▸ Aim
Extract only the first line of the listing and every line after it up to and including the one with "return tag(e, label, cat, group)". Omit the pictures.

▸ Data provided
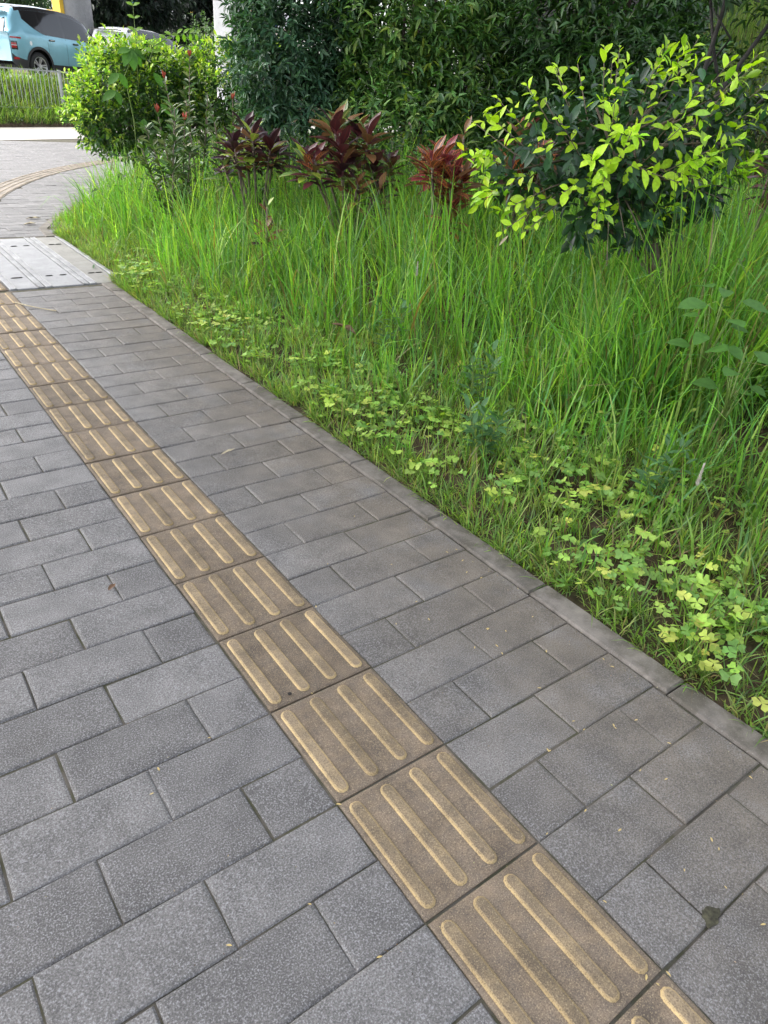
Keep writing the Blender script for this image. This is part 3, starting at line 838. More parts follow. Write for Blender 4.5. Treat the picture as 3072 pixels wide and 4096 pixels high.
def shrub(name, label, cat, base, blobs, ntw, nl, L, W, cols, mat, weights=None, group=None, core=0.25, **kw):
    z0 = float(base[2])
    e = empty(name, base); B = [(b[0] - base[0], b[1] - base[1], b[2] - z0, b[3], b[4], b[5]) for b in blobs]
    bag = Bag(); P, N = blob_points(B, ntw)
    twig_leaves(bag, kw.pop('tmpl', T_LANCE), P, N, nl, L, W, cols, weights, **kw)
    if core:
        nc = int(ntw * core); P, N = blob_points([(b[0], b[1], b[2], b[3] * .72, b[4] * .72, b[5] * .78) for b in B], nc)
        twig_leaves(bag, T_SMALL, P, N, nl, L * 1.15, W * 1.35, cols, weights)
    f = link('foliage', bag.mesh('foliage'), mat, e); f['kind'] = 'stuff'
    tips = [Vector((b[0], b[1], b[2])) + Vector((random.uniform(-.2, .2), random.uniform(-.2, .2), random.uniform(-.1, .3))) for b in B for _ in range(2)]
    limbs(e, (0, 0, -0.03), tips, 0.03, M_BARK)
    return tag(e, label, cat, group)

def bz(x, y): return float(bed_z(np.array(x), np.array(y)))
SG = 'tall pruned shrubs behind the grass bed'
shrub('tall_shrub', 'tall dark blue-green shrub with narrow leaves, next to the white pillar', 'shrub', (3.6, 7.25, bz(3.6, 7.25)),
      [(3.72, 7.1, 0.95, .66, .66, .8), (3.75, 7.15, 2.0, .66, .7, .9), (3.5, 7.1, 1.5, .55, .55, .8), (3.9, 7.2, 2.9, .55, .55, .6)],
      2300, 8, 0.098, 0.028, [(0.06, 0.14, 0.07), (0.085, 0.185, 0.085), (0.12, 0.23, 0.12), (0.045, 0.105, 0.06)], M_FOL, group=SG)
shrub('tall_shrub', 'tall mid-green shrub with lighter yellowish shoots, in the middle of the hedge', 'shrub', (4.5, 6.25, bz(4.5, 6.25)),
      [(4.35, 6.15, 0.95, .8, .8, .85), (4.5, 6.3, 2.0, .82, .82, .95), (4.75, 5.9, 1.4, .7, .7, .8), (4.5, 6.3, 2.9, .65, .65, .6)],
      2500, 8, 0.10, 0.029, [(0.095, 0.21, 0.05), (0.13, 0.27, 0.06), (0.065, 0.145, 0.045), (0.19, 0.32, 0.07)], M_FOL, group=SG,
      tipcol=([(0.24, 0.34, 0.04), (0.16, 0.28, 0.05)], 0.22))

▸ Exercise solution
Keep writing the Blender script for this image. This is part 3, starting at line 838. More parts follow. Write for Blender 4.5. Treat the picture as 3072 pixels wide and 4096 pixels high.
def shrub(name, label, cat, base, blobs, ntw, nl, L, W, cols, mat, weights=None, group=None, core=0.25, **kw):
    z0 = float(base[2])
    e = empty(name, base); B = [(b[0] - base[0], b[1] - base[1], b[2] - z0, b[3], b[4], b[5]) for b in blobs]
    bag = Bag(); P, N = blob_points(B, ntw)
    twig_leaves(bag, kw.pop('tmpl', T_LANCE), P, N, nl, L, W, cols, weights, **kw)
    if core:
        nc = int(ntw * core); P, N = blob_points([(b[0], b[1], b[2], b[3] * .72, b[4] * .72, b[5] * .78) for b in B], nc)
        twig_leaves(bag, T_SMALL, P, N, nl, L * 1.15, W * 1.35, cols, weights)
    f = link('foliage', bag.mesh('foliage'), mat, e); f['kind'] = 'stuff'
    tips = [Vector((b[0], b[1], b[2])) + Vector((random.uniform(-.2, .2), random.uniform(-.2, .2), random.uniform(-.1, .3))) for b in B for _ in range(2)]
    limbs(e, (0, 0, -0.03), tips, 0.03, M_BARK)
    return tag(e, label, cat, group)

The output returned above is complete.